Von allen guten und bösen Geistern verlassen

Ich bin kein Brillenträger. Andernfalls wäre mir gestern, wie man so schön sagt, der Kitt aus der Brille gefallen. Zugegeben, eine etwas altmodische Formulierung. Allerdings gehört für mich so was wie Erziehung nicht zu den Dingen, die jemals aus der Mode kommen sollten.

Das es den beiden Jungs gestern Abend in der U18 auf dem Weg zum Essener Hauptbahnhof deutlich an Erziehung mangelte, war offensichtlich. Sicher fiel nicht nur mir das auf. Aber ich war der einzige, der sich einmischte in ein brandgefährliches Verhalten.

Unsplash / Pixabay

Das ein Feuerzeug kein Spielzeug ist, wusste ich für meinen teil bereits als Kind. Ja, auch ich unterlag der Faszination, die von offenen Flammen ausgeht. Bei mir wurde das allerdings in die richtigen Bahnen gelenkt. Beziehungsweise, wir hatten als Kinder genügend ungefährliche Freifläche zum austoben auf der einen oder ein Gespür für die Gefahr auf der anderen Seite. Weder in der Wohnung noch im Wald haben wir jemals Feuer gemacht, nur auf trockener Erde, wo weit und breit nichts in Brand hätte geraten können. Ich weiß dadurch nicht nur, wie verschmortes Plastik riecht, sondern auch, dass es beim brennen tropft. Solche Tropfen können auf der Haut ziemlich schmerzen.

Aber ich schweife gerade wieder ab. Zurück zu den beiden Jungs. Die spielten ein paar Sitze weiter von mir ganz offen mit einem Feuerzeug herum, betätigten den Zünder und ließen die Flammen einige Zeit brennen. Mit in einer U-Bahn. Deutlich näher am Geschehen als ich saßen andere erwachsene Fahrgäste.

Beim zweiten Mal, als die Flamme wieder anging, sah ich mit scharfen Blick rüber: „Das Feuerzeug bleibt in der U-Bahn aus.“ Eine deutlich Ansage von mir, die zu einem erschrockenen Gesichtsausdruck führte und das Feuerzeug in der Hosentasche verschwinden ließ. Dort blieb es auch, zumindest bis ich am Hauptbahnhof ausstieg. Eine übertrieben Reaktion von mir? Das sehe ich anders. Eine offen Flamme hat in einer U-Bahn nichts verloren.
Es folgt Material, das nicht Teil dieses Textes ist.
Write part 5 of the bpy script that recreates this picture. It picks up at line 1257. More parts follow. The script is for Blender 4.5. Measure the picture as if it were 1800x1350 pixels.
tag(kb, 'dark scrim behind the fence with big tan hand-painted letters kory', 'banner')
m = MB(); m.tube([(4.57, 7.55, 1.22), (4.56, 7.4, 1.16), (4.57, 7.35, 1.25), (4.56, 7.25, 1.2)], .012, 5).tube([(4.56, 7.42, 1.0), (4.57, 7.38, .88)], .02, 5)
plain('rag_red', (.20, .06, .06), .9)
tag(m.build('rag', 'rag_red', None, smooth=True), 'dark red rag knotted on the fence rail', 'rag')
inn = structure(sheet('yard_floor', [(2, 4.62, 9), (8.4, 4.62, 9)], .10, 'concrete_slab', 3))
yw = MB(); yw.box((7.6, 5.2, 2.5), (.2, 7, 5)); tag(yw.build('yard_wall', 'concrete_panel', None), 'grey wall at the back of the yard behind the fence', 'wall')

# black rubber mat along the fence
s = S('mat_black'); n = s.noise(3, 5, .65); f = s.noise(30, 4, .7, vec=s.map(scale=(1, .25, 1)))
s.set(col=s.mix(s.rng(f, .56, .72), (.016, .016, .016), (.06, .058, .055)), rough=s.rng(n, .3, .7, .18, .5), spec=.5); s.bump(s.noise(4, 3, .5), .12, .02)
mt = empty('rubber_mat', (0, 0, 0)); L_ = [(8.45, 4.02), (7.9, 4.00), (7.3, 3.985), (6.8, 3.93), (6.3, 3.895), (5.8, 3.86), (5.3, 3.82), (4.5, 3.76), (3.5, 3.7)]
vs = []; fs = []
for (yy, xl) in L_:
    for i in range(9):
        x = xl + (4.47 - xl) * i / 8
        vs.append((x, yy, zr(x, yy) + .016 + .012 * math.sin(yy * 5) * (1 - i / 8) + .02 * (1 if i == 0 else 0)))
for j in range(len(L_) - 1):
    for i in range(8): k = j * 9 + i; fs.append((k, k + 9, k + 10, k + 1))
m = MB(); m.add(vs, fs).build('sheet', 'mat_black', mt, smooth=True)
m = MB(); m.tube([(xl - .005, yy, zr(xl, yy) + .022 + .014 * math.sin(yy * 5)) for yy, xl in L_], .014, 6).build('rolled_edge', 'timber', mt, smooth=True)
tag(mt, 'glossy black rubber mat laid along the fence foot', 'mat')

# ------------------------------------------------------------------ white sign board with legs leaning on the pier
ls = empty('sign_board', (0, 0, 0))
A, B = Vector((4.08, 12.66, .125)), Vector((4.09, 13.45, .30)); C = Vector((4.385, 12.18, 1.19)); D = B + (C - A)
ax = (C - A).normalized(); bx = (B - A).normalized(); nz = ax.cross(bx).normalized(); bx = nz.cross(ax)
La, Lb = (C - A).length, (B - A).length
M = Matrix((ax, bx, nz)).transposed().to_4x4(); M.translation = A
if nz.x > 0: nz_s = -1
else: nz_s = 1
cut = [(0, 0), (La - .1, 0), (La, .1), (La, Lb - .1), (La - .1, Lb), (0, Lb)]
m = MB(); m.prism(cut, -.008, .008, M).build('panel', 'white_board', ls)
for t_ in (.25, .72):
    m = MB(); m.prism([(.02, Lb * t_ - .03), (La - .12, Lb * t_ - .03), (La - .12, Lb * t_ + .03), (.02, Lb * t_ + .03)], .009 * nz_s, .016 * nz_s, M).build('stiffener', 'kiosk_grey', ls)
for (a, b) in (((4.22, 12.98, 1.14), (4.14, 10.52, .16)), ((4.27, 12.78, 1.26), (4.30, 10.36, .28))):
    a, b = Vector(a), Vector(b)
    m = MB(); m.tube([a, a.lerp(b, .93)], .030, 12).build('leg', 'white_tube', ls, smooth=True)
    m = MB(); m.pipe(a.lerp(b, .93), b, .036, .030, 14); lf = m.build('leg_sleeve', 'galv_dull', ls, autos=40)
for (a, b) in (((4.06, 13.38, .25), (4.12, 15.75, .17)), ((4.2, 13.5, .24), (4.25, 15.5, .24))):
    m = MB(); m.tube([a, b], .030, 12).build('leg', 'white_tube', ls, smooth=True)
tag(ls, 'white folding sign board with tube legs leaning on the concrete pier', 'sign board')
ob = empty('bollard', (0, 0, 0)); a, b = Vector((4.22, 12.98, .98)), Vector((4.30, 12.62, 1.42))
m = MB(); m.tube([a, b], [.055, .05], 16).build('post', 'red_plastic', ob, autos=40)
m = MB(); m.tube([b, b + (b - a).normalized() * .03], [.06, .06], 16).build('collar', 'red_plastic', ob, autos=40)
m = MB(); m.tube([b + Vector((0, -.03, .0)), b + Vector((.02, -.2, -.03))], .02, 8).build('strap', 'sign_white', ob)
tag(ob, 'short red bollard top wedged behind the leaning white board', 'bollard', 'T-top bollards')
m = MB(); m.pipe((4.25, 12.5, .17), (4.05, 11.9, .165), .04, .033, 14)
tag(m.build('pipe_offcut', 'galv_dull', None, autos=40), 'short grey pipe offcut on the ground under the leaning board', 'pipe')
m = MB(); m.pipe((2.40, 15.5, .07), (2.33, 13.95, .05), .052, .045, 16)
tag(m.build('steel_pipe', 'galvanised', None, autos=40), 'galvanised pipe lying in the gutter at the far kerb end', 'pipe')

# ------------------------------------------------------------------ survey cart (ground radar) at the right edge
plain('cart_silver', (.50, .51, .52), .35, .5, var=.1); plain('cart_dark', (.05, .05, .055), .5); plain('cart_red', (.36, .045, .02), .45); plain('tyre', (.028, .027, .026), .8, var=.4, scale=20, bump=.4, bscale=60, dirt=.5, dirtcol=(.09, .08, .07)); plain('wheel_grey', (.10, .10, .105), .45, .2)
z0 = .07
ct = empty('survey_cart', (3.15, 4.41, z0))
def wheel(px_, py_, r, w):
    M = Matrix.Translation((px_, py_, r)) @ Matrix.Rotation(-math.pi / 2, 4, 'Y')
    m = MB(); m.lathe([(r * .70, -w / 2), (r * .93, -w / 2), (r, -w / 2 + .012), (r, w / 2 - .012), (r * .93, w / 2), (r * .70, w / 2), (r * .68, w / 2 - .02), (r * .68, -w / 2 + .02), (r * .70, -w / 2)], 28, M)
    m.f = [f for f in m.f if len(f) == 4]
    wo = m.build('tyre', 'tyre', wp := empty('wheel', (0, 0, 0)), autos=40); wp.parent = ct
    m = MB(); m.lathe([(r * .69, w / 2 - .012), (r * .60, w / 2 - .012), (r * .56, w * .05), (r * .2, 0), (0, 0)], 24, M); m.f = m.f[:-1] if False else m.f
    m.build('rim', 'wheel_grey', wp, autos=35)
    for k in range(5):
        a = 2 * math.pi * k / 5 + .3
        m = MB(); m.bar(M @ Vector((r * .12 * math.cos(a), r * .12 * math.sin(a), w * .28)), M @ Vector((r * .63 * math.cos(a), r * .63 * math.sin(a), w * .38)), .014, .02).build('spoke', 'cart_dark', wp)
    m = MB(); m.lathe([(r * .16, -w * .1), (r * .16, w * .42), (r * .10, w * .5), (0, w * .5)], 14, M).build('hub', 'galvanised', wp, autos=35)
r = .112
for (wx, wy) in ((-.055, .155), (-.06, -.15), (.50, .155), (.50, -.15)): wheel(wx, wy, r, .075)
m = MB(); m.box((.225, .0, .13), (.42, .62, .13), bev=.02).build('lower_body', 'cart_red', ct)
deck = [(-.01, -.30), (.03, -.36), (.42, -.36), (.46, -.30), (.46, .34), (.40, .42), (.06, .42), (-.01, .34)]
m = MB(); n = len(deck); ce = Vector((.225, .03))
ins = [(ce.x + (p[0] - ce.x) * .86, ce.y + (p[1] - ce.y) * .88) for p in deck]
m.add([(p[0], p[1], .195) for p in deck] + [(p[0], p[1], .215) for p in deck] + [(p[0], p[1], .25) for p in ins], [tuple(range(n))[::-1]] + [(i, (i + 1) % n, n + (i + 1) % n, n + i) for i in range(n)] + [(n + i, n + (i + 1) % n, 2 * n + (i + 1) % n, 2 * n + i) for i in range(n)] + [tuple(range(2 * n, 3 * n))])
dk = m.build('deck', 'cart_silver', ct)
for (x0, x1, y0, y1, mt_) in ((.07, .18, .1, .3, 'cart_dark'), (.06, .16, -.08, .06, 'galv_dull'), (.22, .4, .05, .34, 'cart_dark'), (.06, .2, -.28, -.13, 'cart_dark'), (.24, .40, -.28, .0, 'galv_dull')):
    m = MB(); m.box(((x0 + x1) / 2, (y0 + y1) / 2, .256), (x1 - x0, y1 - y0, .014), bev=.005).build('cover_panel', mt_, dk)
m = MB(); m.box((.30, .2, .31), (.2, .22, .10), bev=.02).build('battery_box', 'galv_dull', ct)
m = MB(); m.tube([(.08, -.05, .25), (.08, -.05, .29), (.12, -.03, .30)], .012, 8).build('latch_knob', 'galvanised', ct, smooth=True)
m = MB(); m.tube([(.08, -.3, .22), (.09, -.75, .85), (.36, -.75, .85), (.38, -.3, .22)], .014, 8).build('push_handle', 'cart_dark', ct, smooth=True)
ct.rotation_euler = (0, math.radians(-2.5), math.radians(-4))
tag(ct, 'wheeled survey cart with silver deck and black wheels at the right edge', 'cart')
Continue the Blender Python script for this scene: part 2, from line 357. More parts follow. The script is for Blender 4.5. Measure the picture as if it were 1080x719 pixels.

Sätze wie „da kann schon nichts passieren“ vertraue ich in etwa genau so viel wie „ich pass schon auf“ als Verhütungsmethode.

Bei so einem Verhalten kann man durch die richtige Ansprache korrigieren eingreifen. Nach wie vor habe ich auch noch nicht den Glauben an die Wirkung von Erziehung verloren. Langsam aber verliere ich den Glauben an erwachsene Menschen. So wie sich da gestern wieder zeigte, wollte sich außer mir kein andere einmischen und die beiden kleinen potentiellen Brandstifter einfach gewähren lassen. Im Gegenteil, man sah mich auch noch komisch von der Seite an, weil ich die Ruhe gestört hatte. In was für einer Welt leben wir bereits, wenn Einmischung als nicht zu akzeptierendes abweichendes Verhalten gilt?